The story of the international repercussions a century later, too, are generally familiar. To explain his position to his fellow townsmen who could not understand his wish to be incarcerated, Thoreau delivered a lecture before the local lyceum, giving the rationalization for his seemingly bizarre behavior—that if only every citizen who abhorred slavery would join him in jail, the government, forced to choose between having its best citizens imprisoned and abandoning slavery, would, under the pressure of public opinion, take the latter course. Thoreau’s lecture, later published as “Civil Disobedience,” became the manual of arms for Mahatma Gandhi in his successful campaign to free India from the British Empire. Danish resisters used it in their fight against the Nazi invaders during World War II . Martin Luther King depended upon it in his battle against racial segregation in our own South. And anti-Vietnam protesters used it to force Lyndon Johnson to abandon plans for a second term of his Presidency and to force Richard Nixon to bring that war to an end.
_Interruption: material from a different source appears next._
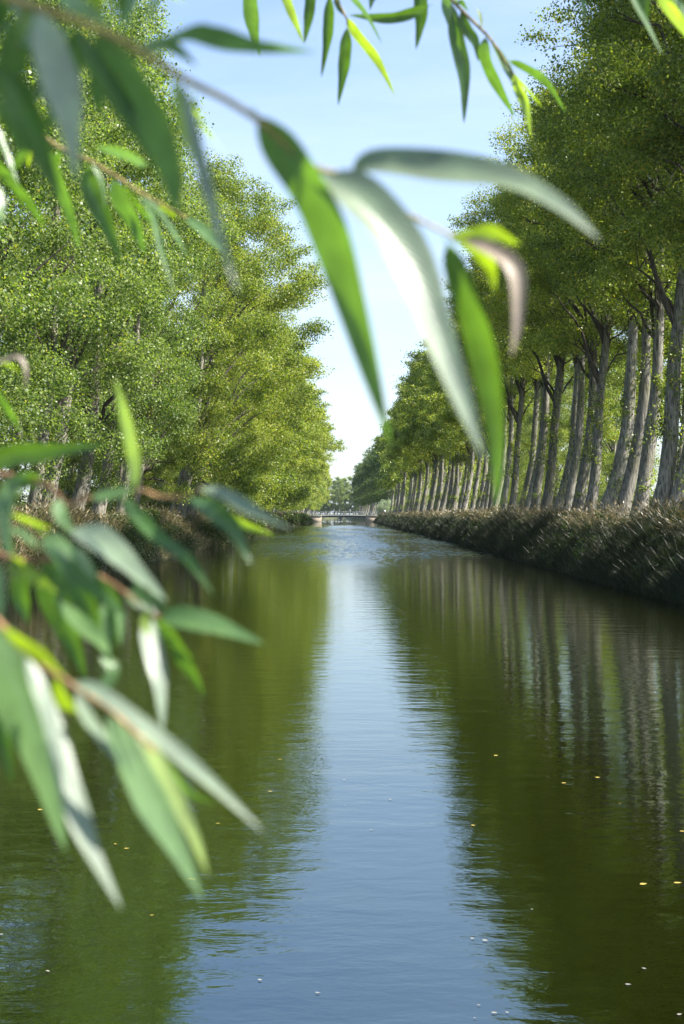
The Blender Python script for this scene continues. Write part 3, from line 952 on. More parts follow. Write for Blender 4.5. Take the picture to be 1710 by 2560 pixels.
# ------------------------------------------------------------------ foreground willow
def willow_leaf_mat(name, top, under, trans, rough=0.27, tmix=0.42, spec=0.95):
    m, nt = new_mat(name)
    geo = N(nt, 'ShaderNodeNewGeometry')
    tc = N(nt, 'ShaderNodeUVMap')
    sep = N(nt, 'ShaderNodeSeparateXYZ')
    nt.links.new(tc.outputs[0], sep.inputs[0])
    d = math_node(nt, 'ABSOLUTE', math_node(nt, 'SUBTRACT', sep.outputs['X'], 0.5))
    rib = ramp(nt, [(0.02, (1, 1, 1)), (0.085, (0.0, 0.0, 0.0))], d).outputs['Color']
    # side veins
    vv = math_node(nt, 'SINE', math_node(nt, 'SUBTRACT', math_node(nt, 'MULTIPLY', sep.outputs['Y'], 190.0), math_node(nt, 'MULTIPLY', d, 60.0)))
    oc = N(nt, 'ShaderNodeTexCoord')
    nz = N(nt, 'ShaderNodeTexNoise', Scale=60.0, Detail=3.0)
    nt.links.new(oc.outputs['Object'], nz.inputs['Vector'])
    col = mixc(nt, geo.outputs['Backfacing'], top, under)
    col = mixc(nt, math_node(nt, 'MULTIPLY', rib, 0.8), col, tuple(min(1, c * 2.2 + 0.06) for c in top))
    tone = ramp(nt, [(0.3, (0.75, 0.75, 0.75)), (0.7, (1.2, 1.2, 1.1))], nz.outputs['Fac']).outputs['Color']
    col = mixc(nt, 1.0, col, tone, 'MULTIPLY')
    sn = N(nt, 'ShaderNodeTexNoise', Scale=210.0, Detail=2.0)
    nt.links.new(oc.outputs['Object'], sn.inputs['Vector'])
    spots = ramp(nt, [(0.68, (0, 0, 0)), (0.72, (0.75,) * 3)], sn.outputs['Fac']).outputs['Color']
    col = mixc(nt, spots, col, (0.06, 0.045, 0.02))
    p = N(nt, 'ShaderNodeBsdfPrincipled')
    p.inputs['Specular IOR Level'].default_value = spec
    rr = math_node(nt, 'ADD', math_node(nt, 'MULTIPLY', geo.outputs['Backfacing'], 0.05), rough)
    nt.links.new(rr, p.inputs['Roughness'])
    nt.links.new(col, p.inputs['Base Color'])
    bp = N(nt, 'ShaderNodeBump', Strength=0.25, Distance=0.0004)
    nt.links.new(vv, bp.inputs['Height'])
    nt.links.new(bp.outputs[0], p.inputs['Normal'])
    t = N(nt, 'ShaderNodeBsdfTranslucent')
    nt.links.new(mixc(nt, 1.0, trans, tone, 'MULTIPLY'), t.inputs['Color'])
    mx = N(nt, 'ShaderNodeMixShader', Fac=tmix)
    nt.links.new(p.outputs[0], mx.inputs[1])
    nt.links.new(t.outputs[0], mx.inputs[2])
    out = N(nt, 'ShaderNodeOutputMaterial')
    nt.links.new(mx.outputs[0], out.inputs['Surface'])
    return m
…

But Sam Staples was acting illegally when he arrested Thoreau. The statutes of the Commonwealth of Massachusetts in effect at that time say very specifically in Chapter 8: Sect. 7 . If any person shall refuse or neglect to pay his [poll] tax, the collector shall levy the same by distress and sale of his goods, excepting the goods following, namely:

The tools or implements necessary for his trade or occupation; beasts of the plough necessary for the cultivation of his improved lands; military arms, utensils for house keeping necessary for upholding life, and bedding and apparel necessary for himself and family. Sect. 8 . The collector shall keep the goods distrained, at the expense of the owner, for the space of four days, at the least, and shall, within seven days after the seizure, sell the same by public auction, for the payment of the tax and the charges of keeping and of the sale, having given notice of such sale, by posting up a notification thereof, in some public place in the town, forty eight hours at least before the sale.

Now it is true that a following section does permit arrest under special circumstances: Sect. 11 . If the collector cannot find sufficient goods, upon which it may be levied, he may take the body of such person and commit him to prison, there to remain, until he shall pay the tax and charges of commitment and imprisonment, or shall be discharged by order of law.
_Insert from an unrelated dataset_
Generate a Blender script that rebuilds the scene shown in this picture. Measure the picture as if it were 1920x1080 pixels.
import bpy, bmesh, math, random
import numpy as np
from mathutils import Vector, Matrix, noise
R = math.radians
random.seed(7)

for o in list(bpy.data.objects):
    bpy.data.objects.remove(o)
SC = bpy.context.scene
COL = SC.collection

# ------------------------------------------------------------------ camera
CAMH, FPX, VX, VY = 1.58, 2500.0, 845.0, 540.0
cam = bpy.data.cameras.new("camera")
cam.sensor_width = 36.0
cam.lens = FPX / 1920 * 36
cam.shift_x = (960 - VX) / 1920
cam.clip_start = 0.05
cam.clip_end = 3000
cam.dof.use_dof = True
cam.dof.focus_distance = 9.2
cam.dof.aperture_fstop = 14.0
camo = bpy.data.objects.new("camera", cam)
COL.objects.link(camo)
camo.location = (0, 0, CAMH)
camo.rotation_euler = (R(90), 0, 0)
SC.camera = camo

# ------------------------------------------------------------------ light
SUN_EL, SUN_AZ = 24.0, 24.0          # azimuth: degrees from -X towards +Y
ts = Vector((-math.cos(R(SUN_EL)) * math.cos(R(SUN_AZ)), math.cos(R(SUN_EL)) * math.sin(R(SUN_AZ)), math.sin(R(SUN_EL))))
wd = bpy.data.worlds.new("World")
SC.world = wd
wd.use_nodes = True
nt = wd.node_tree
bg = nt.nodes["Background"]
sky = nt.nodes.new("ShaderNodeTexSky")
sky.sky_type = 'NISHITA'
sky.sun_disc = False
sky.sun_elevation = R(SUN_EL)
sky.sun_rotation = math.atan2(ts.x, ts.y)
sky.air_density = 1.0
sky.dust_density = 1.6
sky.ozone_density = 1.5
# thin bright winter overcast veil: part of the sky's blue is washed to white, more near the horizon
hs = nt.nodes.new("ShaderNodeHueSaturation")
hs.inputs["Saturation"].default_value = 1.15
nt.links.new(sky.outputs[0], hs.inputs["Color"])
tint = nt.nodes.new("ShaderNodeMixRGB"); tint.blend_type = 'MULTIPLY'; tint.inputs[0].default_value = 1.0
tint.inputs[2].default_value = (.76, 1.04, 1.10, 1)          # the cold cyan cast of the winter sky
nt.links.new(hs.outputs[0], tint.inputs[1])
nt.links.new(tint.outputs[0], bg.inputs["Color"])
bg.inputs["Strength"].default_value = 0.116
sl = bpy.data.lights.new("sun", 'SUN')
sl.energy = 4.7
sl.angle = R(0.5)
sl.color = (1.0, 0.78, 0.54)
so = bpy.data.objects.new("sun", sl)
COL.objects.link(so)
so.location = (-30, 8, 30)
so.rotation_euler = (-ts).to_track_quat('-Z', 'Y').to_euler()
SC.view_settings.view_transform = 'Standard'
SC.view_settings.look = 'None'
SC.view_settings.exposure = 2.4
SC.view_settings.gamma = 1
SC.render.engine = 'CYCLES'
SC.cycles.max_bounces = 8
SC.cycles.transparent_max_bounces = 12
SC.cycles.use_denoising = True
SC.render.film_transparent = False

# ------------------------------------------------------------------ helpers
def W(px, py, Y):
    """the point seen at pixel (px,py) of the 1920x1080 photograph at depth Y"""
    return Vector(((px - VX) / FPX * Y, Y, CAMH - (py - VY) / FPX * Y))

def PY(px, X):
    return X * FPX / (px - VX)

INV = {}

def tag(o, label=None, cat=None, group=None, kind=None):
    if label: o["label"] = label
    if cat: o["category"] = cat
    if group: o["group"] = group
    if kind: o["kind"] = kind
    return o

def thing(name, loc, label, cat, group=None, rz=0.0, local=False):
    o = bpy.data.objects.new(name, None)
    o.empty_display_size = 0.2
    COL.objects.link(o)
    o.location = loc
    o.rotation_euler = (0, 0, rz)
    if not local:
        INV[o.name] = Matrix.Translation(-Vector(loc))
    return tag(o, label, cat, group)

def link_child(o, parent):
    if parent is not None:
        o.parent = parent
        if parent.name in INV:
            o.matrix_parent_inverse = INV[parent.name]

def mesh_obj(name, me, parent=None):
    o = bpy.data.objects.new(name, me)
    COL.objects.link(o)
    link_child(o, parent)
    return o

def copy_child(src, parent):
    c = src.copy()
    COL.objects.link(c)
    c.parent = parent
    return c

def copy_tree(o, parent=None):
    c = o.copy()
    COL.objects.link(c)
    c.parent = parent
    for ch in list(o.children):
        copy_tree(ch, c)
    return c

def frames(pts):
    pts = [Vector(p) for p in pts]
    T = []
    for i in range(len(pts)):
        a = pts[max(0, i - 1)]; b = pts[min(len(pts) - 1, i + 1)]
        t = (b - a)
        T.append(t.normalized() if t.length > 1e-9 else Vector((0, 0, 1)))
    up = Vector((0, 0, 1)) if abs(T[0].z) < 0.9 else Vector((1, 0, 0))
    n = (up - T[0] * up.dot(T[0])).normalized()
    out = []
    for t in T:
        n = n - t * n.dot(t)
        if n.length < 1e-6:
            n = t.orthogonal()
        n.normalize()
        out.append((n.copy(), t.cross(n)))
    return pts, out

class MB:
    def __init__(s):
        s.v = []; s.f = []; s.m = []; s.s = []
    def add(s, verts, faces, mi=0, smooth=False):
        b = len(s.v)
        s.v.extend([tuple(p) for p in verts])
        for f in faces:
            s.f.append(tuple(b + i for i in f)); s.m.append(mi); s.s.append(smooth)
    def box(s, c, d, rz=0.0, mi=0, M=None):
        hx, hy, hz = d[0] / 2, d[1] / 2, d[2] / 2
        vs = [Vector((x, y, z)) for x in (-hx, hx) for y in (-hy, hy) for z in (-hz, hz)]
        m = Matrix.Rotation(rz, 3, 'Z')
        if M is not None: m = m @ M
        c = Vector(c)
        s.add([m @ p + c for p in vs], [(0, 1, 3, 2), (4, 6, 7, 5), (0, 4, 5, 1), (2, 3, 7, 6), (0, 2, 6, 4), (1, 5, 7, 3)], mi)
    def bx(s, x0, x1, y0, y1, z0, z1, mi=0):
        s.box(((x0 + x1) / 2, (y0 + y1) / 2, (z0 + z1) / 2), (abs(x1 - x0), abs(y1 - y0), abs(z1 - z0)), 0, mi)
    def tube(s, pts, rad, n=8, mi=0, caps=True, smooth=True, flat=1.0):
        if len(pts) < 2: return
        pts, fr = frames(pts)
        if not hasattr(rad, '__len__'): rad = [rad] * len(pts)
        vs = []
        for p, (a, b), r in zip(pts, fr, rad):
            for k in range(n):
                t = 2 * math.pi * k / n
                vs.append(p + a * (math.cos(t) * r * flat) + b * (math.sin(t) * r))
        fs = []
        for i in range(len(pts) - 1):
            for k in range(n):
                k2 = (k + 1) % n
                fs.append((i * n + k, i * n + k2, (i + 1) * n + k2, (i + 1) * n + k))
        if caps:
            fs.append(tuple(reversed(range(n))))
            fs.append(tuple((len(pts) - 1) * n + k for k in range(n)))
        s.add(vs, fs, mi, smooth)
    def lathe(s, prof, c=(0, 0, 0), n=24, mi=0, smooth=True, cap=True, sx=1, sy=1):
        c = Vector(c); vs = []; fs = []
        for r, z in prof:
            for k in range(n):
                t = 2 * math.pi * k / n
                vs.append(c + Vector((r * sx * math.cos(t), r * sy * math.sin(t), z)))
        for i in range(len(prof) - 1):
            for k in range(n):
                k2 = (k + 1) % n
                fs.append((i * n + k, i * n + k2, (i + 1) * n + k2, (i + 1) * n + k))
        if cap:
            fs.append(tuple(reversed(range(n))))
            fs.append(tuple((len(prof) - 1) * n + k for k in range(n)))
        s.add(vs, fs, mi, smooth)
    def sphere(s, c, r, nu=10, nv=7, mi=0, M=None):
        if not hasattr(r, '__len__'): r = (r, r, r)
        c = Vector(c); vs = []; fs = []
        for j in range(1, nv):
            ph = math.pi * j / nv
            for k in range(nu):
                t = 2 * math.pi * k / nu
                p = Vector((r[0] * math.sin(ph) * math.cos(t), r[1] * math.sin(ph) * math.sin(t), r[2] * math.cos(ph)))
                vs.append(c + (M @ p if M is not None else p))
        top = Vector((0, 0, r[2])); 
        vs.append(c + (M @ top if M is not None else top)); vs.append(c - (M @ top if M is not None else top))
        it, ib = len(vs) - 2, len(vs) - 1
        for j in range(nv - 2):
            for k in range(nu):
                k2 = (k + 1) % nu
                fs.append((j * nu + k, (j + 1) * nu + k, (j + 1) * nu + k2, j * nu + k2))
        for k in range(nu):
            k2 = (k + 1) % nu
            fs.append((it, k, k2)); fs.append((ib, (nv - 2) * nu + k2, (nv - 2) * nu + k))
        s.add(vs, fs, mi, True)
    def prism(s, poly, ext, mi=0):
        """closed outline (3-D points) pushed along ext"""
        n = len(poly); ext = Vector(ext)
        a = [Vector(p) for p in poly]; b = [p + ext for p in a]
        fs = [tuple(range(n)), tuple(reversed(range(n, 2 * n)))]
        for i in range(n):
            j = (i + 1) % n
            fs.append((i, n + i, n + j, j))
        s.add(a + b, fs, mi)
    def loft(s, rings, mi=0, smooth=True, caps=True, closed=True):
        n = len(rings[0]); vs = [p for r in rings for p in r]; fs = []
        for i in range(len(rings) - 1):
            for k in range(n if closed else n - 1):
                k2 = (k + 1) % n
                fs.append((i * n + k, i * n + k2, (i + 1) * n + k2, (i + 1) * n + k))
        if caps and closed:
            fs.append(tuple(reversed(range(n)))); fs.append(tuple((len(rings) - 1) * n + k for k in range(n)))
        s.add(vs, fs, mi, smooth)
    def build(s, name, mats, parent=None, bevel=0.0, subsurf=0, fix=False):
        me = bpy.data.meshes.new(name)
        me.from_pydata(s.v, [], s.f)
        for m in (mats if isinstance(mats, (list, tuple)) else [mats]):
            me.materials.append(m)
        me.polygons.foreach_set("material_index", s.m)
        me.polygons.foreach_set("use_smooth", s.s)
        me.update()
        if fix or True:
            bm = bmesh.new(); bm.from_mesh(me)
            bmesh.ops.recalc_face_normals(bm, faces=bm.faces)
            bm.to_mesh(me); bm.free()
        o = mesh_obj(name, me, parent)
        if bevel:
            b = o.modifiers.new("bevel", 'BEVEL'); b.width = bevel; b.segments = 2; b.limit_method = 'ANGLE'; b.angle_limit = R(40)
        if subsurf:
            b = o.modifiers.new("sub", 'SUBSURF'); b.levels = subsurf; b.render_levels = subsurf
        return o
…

But despite the fact that Thoreau was living his simple life in his $a8.iai cabin at Waiden Pond, he did have possessions not excluded by Section 7 that were worth far more than his overdue taxes. The poll tax in his day was a dollar fifty. Even with the accumulation of three years’ taxes and any conceivable late-payment charges the total could hardly have been more than five or six dollars. Yet Thoreau owned a collection of books that as early as 1840, according to his own catalogue, numbered more than a hundred and forty volumes. While perhaps he could have argued that some of these were, in the words of Section 7, “tools … necessary for his trade,” the great majority of them could hardly be placed in that classification. And surely Sam Staples could have raised far more than the necessary sum if he had auctioned them off. Thus his arrest of Thoreau was illegal.

In all probability, however, the question was not even raised. It seems likely that neither Staples nor Thoreau was aware of the law. Rural officers of those days—and often nowadays too— tended to consider themselves the law; they had no legal training. Staples’ own previous training was that of a barkeeper. He probably assumed that any violation of the law was to be answered by arrest. As for Thoreau, since he knew Alcott had been arrested for the same offense, he too probably assumed that incarceration was the legal punishment for nonpayment of taxes. Certainly for his own purposes arrest would have been preferable to a public auction of his books. Martyrdom of the protester is one of the essential elements of the theory of civil disobedience. The reasoning is that if a protester is willing to suffer martyrdom, he is much more likely to win a sympathetic ear from his fellow man for his cause. The loss of one’s books is hardly likely to be considered a very dramatic basis for a claim to martyrdom, whereas incarceration is. Thus had Sam Staples known his statutes of Massachusetts and abided by them, we might never have had an essay on “Civil Disobedience” or a guidebook for some of the great reformers of our century.

One other interesting question about Thoreau’s arrest can also be answered. It has often been wondered why it took Sam Staples three years to get around to arresting Thoreau. Staples was not only the constable for Concord, but also the tax collector (and, as a matter of fact, the jailer, too). The office of tax collector was neither an appointive nor an elective office; it was open to the lowest bidder. In 1842 Staples won the office with a bid of collection charges of one cent on the dollar, a rate he had raised to one and a half cents by 1845. In 1846 he resigned his office. According to the law he had to clear his books before he resigned his office or he would have been out-of-pocket any uncollected taxes. Thus his belated anxiety to collect Thoreau’s long-overdue tax. Of such trivialities are some of the great events of history made—a constable’s misunderstanding of his own job, a tax collector’s decision to resign his office.